By the Grace of G‑d
13th of Shevat, 5740
January 31, 1980
Brooklyn, N.Y.

President Jimmy Carter
The White House

Greeting and Blessing:

I appreciate very much your gracious and thoughtful felicitations, conveyed in your letter of January 28, 1980. Your warm sentiments are most encouraging to me and to the movement which I have been privileged to head these past thirty years.

Ever since our two-centuries-young Chabad-Lubavitch movement made its headquarters in this blessed country forty years ago, then under the leadership of my illustrious predecessor of saintly memory, it has found a most fertile soil for its dedicated services in the cause of religious, educational and cultural advancement in many states of the Union from coast to coast. And may I add that your personal commitment to the ideals of morality and justice, human rights, and the upgrading of education has greatly enhanced the conducive and stimulating climate for all positive forces working for a better human society, not only in this country but also abroad, wherever American influence and practical aid make their impact.
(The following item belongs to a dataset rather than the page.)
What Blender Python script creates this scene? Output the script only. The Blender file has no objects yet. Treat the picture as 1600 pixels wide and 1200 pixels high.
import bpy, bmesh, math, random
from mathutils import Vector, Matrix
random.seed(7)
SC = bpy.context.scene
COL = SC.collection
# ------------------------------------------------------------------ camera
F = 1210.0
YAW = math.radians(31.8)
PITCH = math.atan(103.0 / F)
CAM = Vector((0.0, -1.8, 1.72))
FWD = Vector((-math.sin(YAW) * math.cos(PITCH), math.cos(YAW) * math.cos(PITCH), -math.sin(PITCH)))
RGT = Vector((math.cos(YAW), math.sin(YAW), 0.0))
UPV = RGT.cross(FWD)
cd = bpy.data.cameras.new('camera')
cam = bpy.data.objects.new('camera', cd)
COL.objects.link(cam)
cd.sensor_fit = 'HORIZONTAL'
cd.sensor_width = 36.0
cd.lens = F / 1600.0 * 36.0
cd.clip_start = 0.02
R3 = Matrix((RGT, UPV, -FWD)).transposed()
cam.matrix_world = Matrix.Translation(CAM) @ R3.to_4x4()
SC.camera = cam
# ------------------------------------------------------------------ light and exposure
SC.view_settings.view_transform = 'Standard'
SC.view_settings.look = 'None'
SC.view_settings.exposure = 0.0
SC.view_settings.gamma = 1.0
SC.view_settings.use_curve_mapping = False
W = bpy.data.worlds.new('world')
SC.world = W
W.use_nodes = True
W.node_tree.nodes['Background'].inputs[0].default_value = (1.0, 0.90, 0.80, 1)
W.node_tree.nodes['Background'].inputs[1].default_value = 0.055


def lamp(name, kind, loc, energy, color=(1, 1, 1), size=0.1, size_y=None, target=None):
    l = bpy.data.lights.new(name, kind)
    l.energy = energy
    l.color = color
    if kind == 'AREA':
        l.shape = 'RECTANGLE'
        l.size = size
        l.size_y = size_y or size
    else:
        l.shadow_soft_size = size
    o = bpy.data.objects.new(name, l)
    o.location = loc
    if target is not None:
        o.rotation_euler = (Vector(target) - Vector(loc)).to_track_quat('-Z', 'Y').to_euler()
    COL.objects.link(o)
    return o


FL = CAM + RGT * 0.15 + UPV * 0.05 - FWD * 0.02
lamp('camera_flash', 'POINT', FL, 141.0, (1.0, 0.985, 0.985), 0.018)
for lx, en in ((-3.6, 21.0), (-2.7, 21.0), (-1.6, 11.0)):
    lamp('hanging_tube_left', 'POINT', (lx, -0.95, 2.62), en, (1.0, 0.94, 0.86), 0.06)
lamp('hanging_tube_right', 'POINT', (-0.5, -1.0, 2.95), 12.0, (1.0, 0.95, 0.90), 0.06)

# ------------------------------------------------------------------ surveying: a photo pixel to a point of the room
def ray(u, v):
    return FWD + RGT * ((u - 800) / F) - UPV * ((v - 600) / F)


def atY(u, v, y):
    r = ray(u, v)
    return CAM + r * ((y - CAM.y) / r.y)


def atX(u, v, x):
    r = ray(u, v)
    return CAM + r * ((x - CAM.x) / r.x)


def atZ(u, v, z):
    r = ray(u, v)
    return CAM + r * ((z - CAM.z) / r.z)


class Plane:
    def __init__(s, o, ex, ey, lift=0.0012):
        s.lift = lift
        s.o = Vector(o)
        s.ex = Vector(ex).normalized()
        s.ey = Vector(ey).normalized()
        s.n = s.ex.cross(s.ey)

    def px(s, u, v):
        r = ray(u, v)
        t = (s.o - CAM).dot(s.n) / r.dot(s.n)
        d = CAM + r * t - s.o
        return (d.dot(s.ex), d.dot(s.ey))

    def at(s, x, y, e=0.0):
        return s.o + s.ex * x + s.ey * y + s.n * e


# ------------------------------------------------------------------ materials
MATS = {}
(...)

I heartily reciprocate your good wishes, and hope and pray that the Eternal continue to bestow His blessings on you and your family, and grant you health and vigor to meet the challenges and opportunities of your exalted office for the true benefit of all dwellers in this great country, as well as for the benefit of humanity at large, in the fullest measure both materially and spiritually.

I also take this opportunity of expressing to you my genuine gratification at your personal participation in the ceremony of lighting the Chanukah Candelabra in front of the White House. The symbol of light is universal for all people on earth, Jews and non-Jews. The intrinsic power of light, in that even a small light dispels a lot of darkness, is surely a source of inspiration to all men of good will with its eternal message of the eventual triumph of all that is good and bright in human life.